Assuring the gathering of attorneys and accountants that government was committed to implementing relevant reforms to improve business on the island, he said: “While the topic of bankruptcy and insolvency is often considered taboo given the stigma that is usually attached to business and financial failure, we recognize that we can no longer ignore its importance to economic growth and financial stability.”

Minister Sutherland added that as Barbados battled with these issues on the domestic front, it continued to be assessed on a global scale in the World Bank’s Ease of Doing Business Report.

This report, he emphasized, was now a standard tool by which potential investors seeking to assess the efficiency of a country’s regulations surrounding commerce, as they seek to do business across borders.

“In the 2019 Ease of Doing Business Report, Barbados would have ranked 129 out of 190 countries. While we have been able to maintain a relatively strong ranking in the area of resolving insolvency, we were ranked 144 in the area of getting credit, 132 in trading across borders and 168 in the area of protecting minority investors,” he said.

Minister of Small Business, Entrepreneurship and Commerce, Dwight Sutherland and Chief Justice, Sir Marston Gibson, in discussion at a meeting on Barbados’ Bankruptcy and Insolvency Act, at the Accra Beach Hotel today. (GP)

The minister also noted that the International Monetary Fund (IMF) report entitled: Orderly and Effective Insolvency Procedures, said the absence of orderly insolvency procedures can exacerbate economic and financial crises. In contrast, the consistent application of orderly and effective insolvency procedures play a critical role in fostering growth and competitiveness. Such procedures induce greater confidence in creditors when extending credit.

In July of this year, Cabinet approved the recommendation for the amendment of the Bankruptcy and Insolvency Act so that it fully aligns with international standards.

The significance of this minister Sutherland told those gathered is such that, in recognizing the time-sensitive nature of insolvency matters and the integral role of the Court as a facilitator of efficient business, parliament passed the Supreme Court of Judicature (Amendment) Act, 2019 to establish a commercial court division which now has responsibility for adjudicating bankruptcy and insolvency cases.

“This, coupled, with the recent installation of a number of new judges, signals government’s intent to address issues of court backlog and delay,” said Sutherland, further hailing the initiative to strengthen our insolvency regime through legislative reform as important, at this juncture, given government’s agenda to build out our MSME sector and promote entrepreneurship and small business development as a means of driving growth within the economy.

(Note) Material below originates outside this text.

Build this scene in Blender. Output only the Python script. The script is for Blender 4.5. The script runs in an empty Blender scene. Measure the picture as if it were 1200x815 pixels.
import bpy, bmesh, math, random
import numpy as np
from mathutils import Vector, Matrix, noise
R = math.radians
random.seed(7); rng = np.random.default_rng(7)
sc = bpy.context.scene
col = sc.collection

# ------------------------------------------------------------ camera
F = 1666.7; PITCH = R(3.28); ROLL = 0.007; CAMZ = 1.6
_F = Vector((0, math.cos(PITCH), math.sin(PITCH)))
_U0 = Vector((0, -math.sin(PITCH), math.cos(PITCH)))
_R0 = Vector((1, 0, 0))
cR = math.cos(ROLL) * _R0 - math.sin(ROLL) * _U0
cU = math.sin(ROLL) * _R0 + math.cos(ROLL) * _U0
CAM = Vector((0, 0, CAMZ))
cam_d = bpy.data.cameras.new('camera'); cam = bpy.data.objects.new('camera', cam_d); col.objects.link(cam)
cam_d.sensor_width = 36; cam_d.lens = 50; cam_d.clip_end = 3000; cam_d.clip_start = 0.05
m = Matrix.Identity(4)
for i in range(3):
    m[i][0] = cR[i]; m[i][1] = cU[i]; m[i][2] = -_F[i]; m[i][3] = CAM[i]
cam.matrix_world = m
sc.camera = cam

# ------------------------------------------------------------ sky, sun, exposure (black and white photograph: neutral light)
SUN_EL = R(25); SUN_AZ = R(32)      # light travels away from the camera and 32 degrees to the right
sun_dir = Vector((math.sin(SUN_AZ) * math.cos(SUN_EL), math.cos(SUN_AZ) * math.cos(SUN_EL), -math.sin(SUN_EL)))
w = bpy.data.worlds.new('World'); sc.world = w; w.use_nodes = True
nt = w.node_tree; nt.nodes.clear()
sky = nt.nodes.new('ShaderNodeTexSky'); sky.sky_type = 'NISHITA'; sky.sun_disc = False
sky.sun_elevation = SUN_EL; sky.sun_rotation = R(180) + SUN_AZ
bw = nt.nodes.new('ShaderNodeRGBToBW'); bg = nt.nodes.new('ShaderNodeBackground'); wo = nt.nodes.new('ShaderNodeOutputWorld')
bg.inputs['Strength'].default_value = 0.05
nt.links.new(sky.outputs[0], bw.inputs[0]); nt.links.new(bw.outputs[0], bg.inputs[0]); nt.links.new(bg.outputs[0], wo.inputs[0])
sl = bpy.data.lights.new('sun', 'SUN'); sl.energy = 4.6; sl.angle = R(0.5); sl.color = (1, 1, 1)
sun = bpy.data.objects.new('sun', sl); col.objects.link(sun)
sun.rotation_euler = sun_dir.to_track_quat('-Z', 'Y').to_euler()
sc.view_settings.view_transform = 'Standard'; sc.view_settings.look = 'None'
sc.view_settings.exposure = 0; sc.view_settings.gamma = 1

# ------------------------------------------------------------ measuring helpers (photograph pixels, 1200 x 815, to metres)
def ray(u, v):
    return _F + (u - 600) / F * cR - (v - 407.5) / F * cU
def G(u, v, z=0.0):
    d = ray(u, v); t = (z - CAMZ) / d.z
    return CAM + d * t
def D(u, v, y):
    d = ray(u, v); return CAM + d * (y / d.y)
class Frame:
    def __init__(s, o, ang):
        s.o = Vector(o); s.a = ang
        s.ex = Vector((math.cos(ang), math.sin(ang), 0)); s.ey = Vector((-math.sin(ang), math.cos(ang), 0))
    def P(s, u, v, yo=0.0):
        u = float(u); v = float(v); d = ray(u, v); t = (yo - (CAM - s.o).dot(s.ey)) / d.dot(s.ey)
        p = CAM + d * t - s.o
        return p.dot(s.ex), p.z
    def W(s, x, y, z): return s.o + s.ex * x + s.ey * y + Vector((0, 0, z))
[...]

Minister Sutherland noted that as the country sought to attract foreign investment and promote trade across borders, one of the consequences of growth in international trade and investment is the increased incidents of corporate entities having businesses, assets, debtors, and creditors in more than one country.

“One disadvantage of the global marketplace is that it brings about a corresponding risk of cross-border insolvencies since there is always the risk of business failure. It is therefore imperative that we have a low cost and streamlined framework in place which allows distressed businesses to pursue re-organisation as a first option and emerge from insolvency proceedings as a going concern. In circumstances where re-organisation is not possible, facilitate the expeditious return of money to creditors,” the minister said.

A strong legislative and regulatory framework, the minister concluded, was necessary to ensure the effective implementation of sound administrative practices in order to promote stakeholder and investor confidence in the jurisdiction; and provide a clear and consistent operational framework “to give full effect to the true intent and purpose of the Bankruptcy and Insolvency Act”.